How does the bliss point of sugary food works? We interviewed @M_MossC about salt, sugar and fat.

‘We are addicted to sugar’, says journalist Michael Moss. The food industry is under attack and the food debate has intensified. Will it change? We interviewed Michael Moss, author of Salt, Sugar, Fat: How the Food Giants Hooked Us

You visited food scientists that use technology to calculate the ‘bliss point’ of sugary beverages or to enhance the ‘mouthfeel’ of fat by manipulating its chemical structure. Could you explain how the ‘bliss point’ works?

‘For Dr. Pepper, the developer started with 52 different formulations of sweetness, each one slightly different to the other. They invited 3000 consumers to do a taste test, compiled all the data, stuck it into a computer and got their results. The top is the perfect amount of sugar, the bliss point.

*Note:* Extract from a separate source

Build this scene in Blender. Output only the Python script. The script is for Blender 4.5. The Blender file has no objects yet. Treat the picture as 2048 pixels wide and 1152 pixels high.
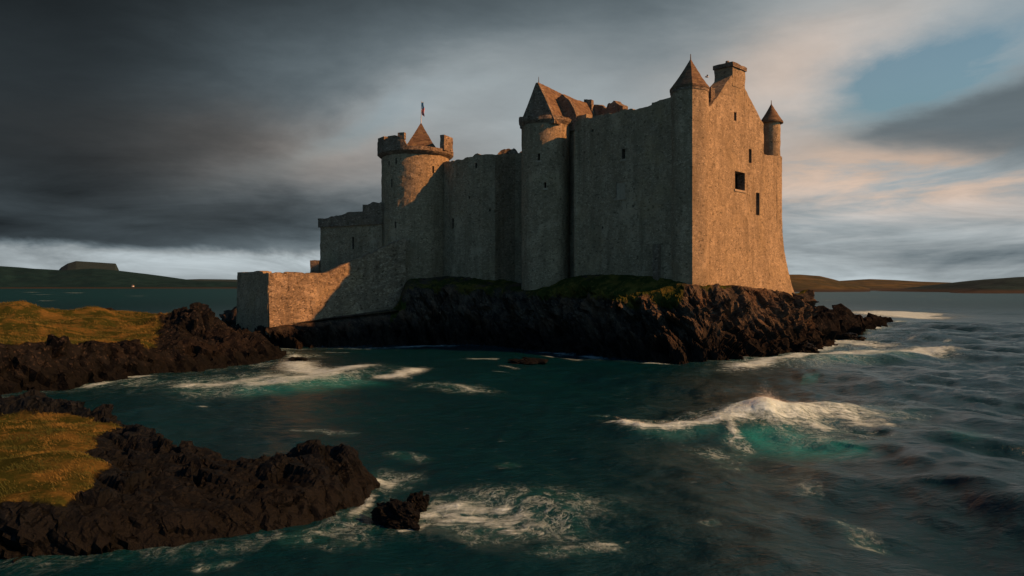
import bpy, math, random
import numpy as np

random.seed(7)
rng = np.random.default_rng(7)
SC = bpy.context.scene
COL = SC.collection
FPX = 1500.0          # focal length in photo pixels
EYE = 10.0            # camera height over the sea (m)
HOR = 573.0           # photo row of the horizon
SUN_AZ, SUN_EL = math.radians(-16), math.radians(31)   # direction to the sun in the XY plane from +X, elevation

# ------------------------------------------------------------------ measuring helpers (photo survey -> metres)
def W(px, d): return np.array([(px - 1024) / FPX * d, d])
def Z(py, d): return EYE + (HOR - py) / FPX * d
def S(px, py, z=0.0):
    d = (EYE - z) * FPX / (py - HOR)
    return np.array([(px - 1024) / FPX * d, d])
def along(A, B, px):
    k = (px - 1024) / FPX
    return (k * A[1] - A[0]) / ((B[0] - A[0]) - k * (B[1] - A[1]))

# ------------------------------------------------------------------ noise
def _h(ix, iy, iz, seed):
    h = (ix.astype(np.int64) * 374761393 + iy.astype(np.int64) * 668265263 + iz.astype(np.int64) * 2147483647 + seed * 974634777) & 0xFFFFFFFF
    h = ((h ^ (h >> 13)) * 1274126177) & 0xFFFFFFFF
    h = ((h ^ (h >> 16)) * 2246822519) & 0xFFFFFFFF
    h = h ^ (h >> 15)
    return (h & 0xFFFFFF).astype(np.float64) / 16777216.0

def vnoise(p, seed=0):
    f = np.floor(p); i = f.astype(np.int64); t = p - f
    t = t * t * t * (t * (t * 6 - 15) + 10)
    r = 0
    for dx in (0, 1):
        wx = t[:, 0] if dx else 1 - t[:, 0]
        for dy in (0, 1):
            wy = t[:, 1] if dy else 1 - t[:, 1]
            for dz in (0, 1):
                wz = t[:, 2] if dz else 1 - t[:, 2]
                r = r + wx * wy * wz * _h(i[:, 0] + dx, i[:, 1] + dy, i[:, 2] + dz, seed)
    return r * 2 - 1

def fbm(p, octv=4, seed=0, gain=.5):
    a, r, n = 1.0, 0, 0
    for k in range(octv):
        r = r + a * vnoise(p * (2.03 ** k) + 17.3 * k, seed + k); n += a; a *= gain
    return r / n

def facets(p, seed=0, tilt=.9):
    """angular blocks: each cell of a 3-D Voronoi gets its own step and its own slope"""
    f = np.floor(p); i = f.astype(np.int64); n = len(p)
    best = np.full(n, 1e9); val = np.zeros(n)
    for dx in (-1, 0, 1):
        for dy in (-1, 0, 1):
            for dz in (-1, 0, 1):
                a, b, c = i[:, 0] + dx, i[:, 1] + dy, i[:, 2] + dz
                q = np.stack([a + _h(a, b, c, seed), b + _h(a, b, c, seed + 1), c + _h(a, b, c, seed + 2)], 1)
                dv = p - q
                d2 = (dv * dv).sum(1)
                m = d2 < best
                best[m] = d2[m]
                am, bm, cm = a[m], b[m], c[m]
                g = np.stack([_h(am, bm, cm, seed + 3), _h(am, bm, cm, seed + 4), _h(am, bm, cm, seed + 5)], 1) * 2 - 1
                val[m] = (_h(am, bm, cm, seed + 6) * 2 - 1) * .7 + (g * dv[m]).sum(1) * tilt * 1.6
    return val

def sstep(a, b, x):
    t = np.clip((x - a) / (b - a), 0, 1)
    return t * t * (3 - 2 * t)

# strata frame: long axis dips down to the right
LAX = np.array([.50, -.25, -.83]); LAX /= np.linalg.norm(LAX)
BAX = np.cross(LAX, [0, 1, 0]); BAX /= np.linalg.norm(BAX)
CAX = np.cross(LAX, BAX)
def strata(p, size, stretch=3.0):
    return np.stack([p @ LAX / (size * stretch), p @ BAX / size, p @ CAX / (size * 1.4)], 1)

LAX2 = np.array([.80, -.42, -.42]); LAX2 /= np.linalg.norm(LAX2)
BAX2 = np.cross(LAX2, [0, 0, 1]); BAX2 /= np.linalg.norm(BAX2); CAX2 = np.cross(LAX2, BAX2)
def strata2(p, size, stretch=2.6): return np.stack([p @ LAX2 / (size * stretch), p @ BAX2 / (size * 1.15), p @ CAX2 / (size * .75)], 1)

# ------------------------------------------------------------------ mesh / object helpers
def mesh(name, V, F, mats=None, smooth=False, attrs=None, fm=None):
    V = np.asarray(V, dtype=np.float32).reshape(-1, 3)
    me = bpy.data.meshes.new(name)
    if isinstance(F, np.ndarray): F = [F]
    groups = {}
    for f in F:
        if isinstance(f, np.ndarray) and f.ndim == 2:
            if len(f): groups.setdefault(f.shape[1], []).append(f.astype(np.int32))
        else:
            groups.setdefault(len(f), []).append(np.array([f], dtype=np.int32))
    loops, starts, tot = [], [], 0
    for k in groups:
        a = np.concatenate(groups[k]); loops.append(a.ravel())
        starts.append(tot + np.arange(len(a)) * k); tot += a.size
    loops = np.concatenate(loops); starts = np.concatenate(starts).astype(np.int32)
    me.vertices.add(len(V)); me.vertices.foreach_set('co', V.ravel())
    me.loops.add(len(loops)); me.loops.foreach_set('vertex_index', loops)
    me.polygons.add(len(starts)); me.polygons.foreach_set('loop_start', starts)
    me.update(calc_edges=True)
    me.polygons.foreach_set('use_smooth', np.full(len(starts), smooth))
    for m in (mats if isinstance(mats, (list, tuple)) else [mats]):
        if m: me.materials.append(m)
    if fm is not None: me.polygons.foreach_set('material_index', np.asarray(fm, dtype=np.int32))
    for k, a in (attrs or {}).items():
        at = me.attributes.new(k, 'FLOAT', 'POINT'); at.data.foreach_set('value', np.asarray(a, dtype=np.float32))
    me.validate()
    return me

ROOTS = {}
def thing(name, loc, label, cat, group=None):
    o = bpy.data.objects.new(name, None); COL.objects.link(o)
    o.location = loc; o['label'] = label; o['category'] = cat
    if group: o['group'] = group
    ROOTS[o.name] = np.array(loc, float)
    return o
def part(name, parent, V, F, mats, label=None, **k):
    root = parent
    while root.parent: root = root.parent
    V = np.asarray(V, float).reshape(-1, 3) - ROOTS[root.name]
    o = bpy.data.objects.new(name, mesh(name, V, F, mats, **k)); COL.objects.link(o)
    o.parent = parent
    if label: o['label'] = label
    return o
def struct(name, V, F, mats, kind='structure', label=None, cat=None, **k):
    o = bpy.data.objects.new(name, mesh(name, V, F, mats, **k)); COL.objects.link(o)
    o['kind'] = kind
    if label: o['label'] = label
    if cat: o['category'] = cat
    return o

def grid_faces(nr, nc, wrap=False, keep=None):
    r, c = np.meshgrid(np.arange(nr - 1), np.arange(nc if wrap else nc - 1), indexing='ij')
    c2 = (c + 1) % nc
    F = np.stack([r * nc + c, r * nc + c2, (r + 1) * nc + c2, (r + 1) * nc + c], -1)
    if keep is not None: F = F[keep]
    return F.reshape(-1, 4)

# ------------------------------------------------------------------ material helpers
class G:
    def __init__(s, tree): s.t = tree
    def n(s, typ, ins=None, **props):
        nd = s.t.nodes.new(typ)
        for k, v in props.items(): setattr(nd, k, v)
        for k, v in (ins or {}).items(): s.put(nd.inputs[k], v)
        return nd
    def put(s, sock, v):
        if hasattr(v, 'is_output'): s.t.links.new(v, sock)
        else:
            if isinstance(v, (tuple, list)) and len(v) == 3 and sock.type == 'RGBA': v = (*v, 1)
            sock.default_value = v
    def m(s, op, a, b=0.0, c=0.0, clamp=False):
        nd = s.n('ShaderNodeMath', operation=op, use_clamp=clamp)
        s.put(nd.inputs[0], a); s.put(nd.inputs[1], b); s.put(nd.inputs[2], c)
        return nd.outputs[0]
    def mul(s, a, b): return s.m('MULTIPLY', a, b)
    def add(s, a, b): return s.m('ADD', a, b)
    def sub(s, a, b): return s.m('SUBTRACT', a, b)
    def step(s, x, a, b, lo=0.0, hi=1.0):
        nd = s.n('ShaderNodeMapRange', interpolation_type='SMOOTHSTEP')
        s.put(nd.inputs[0], x)
        for i, v in enumerate((a, b, lo, hi)): s.put(nd.inputs[i + 1], v)
        return nd.outputs[0]
    def mix(s, f, a, b, blend='MIX'):
        nd = s.n('ShaderNodeMix', data_type='RGBA', blend_type=blend)
        s.put(nd.inputs[0], f); s.put(nd.inputs[6], a); s.put(nd.inputs[7], b)
        return nd.outputs[2]
    def scale(s, vec, xyz):
        nd = s.n('ShaderNodeVectorMath', operation='MULTIPLY'); s.put(nd.inputs[0], vec); s.put(nd.inputs[1], xyz)
        return nd.outputs[0]
    def vadd(s, a, b):
        nd = s.n('ShaderNodeVectorMath', operation='ADD'); s.put(nd.inputs[0], a); s.put(nd.inputs[1], b)
        return nd.outputs[0]
    def noise(s, vec, scale, detail=5, rough=.55, dist=0.0, color=False):
        nd = s.n('ShaderNodeTexNoise', {'Vector': vec, 'Scale': scale, 'Detail': detail, 'Roughness': rough, 'Distortion': dist})
        return nd.outputs[1 if color else 0]
    def vor(s, vec, scale, feature='F1', out='Distance', rand=1.0):
        nd = s.n('ShaderNodeTexVoronoi', {'Vector': vec, 'Scale': scale, 'Randomness': rand}, feature=feature)
        return nd.outputs[out]
    def attr(s, name): return s.n('ShaderNodeAttribute', attribute_name=name).outputs['Fac']

def material(name):
    m = bpy.data.materials.new(name); m.use_nodes = True
    t = m.node_tree; b = t.nodes['Principled BSDF']
    g = G(t)
    g.pos = g.n('ShaderNodeNewGeometry').outputs['Position']
    g.b = b; g.mat = m
    return g
def finish(g, color, rough=.9, height=None, strength=.5, dist=.05, spec=.3):
    g.put(g.b.inputs['Base Color'], color); g.put(g.b.inputs['Roughness'], rough); g.put(g.b.inputs['Specular IOR Level'], spec)
    if height is not None:
        bp = g.n('ShaderNodeBump', {'Strength': strength, 'Distance': dist, 'Height': height})
        g.put(g.b.inputs['Normal'], bp.outputs[0])
    return g.mat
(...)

But nutritionists aren’t concerned whether the industry knows how to perfect the amount of sugar in soda, ice cream or cookies. Instead, they want to know whether these industries have people adding sugar to products that didn’t used to be sweet before. So now bread has sugar and, therefore, a bliss point. Yoghurt can have as much sugar in it as ice cream and half cup serving of pasta sauce can have an equal amount as a couple of Oreo cookies.

It teaches us to expect sweetness in everything we eat. So when we taste the bitterness I broccoli and Brussels sprouts, for example, the things we should be eating lots of, we don’t like it. Now that we’re so used to eating sweet things and so we tend to avoid vegetables.’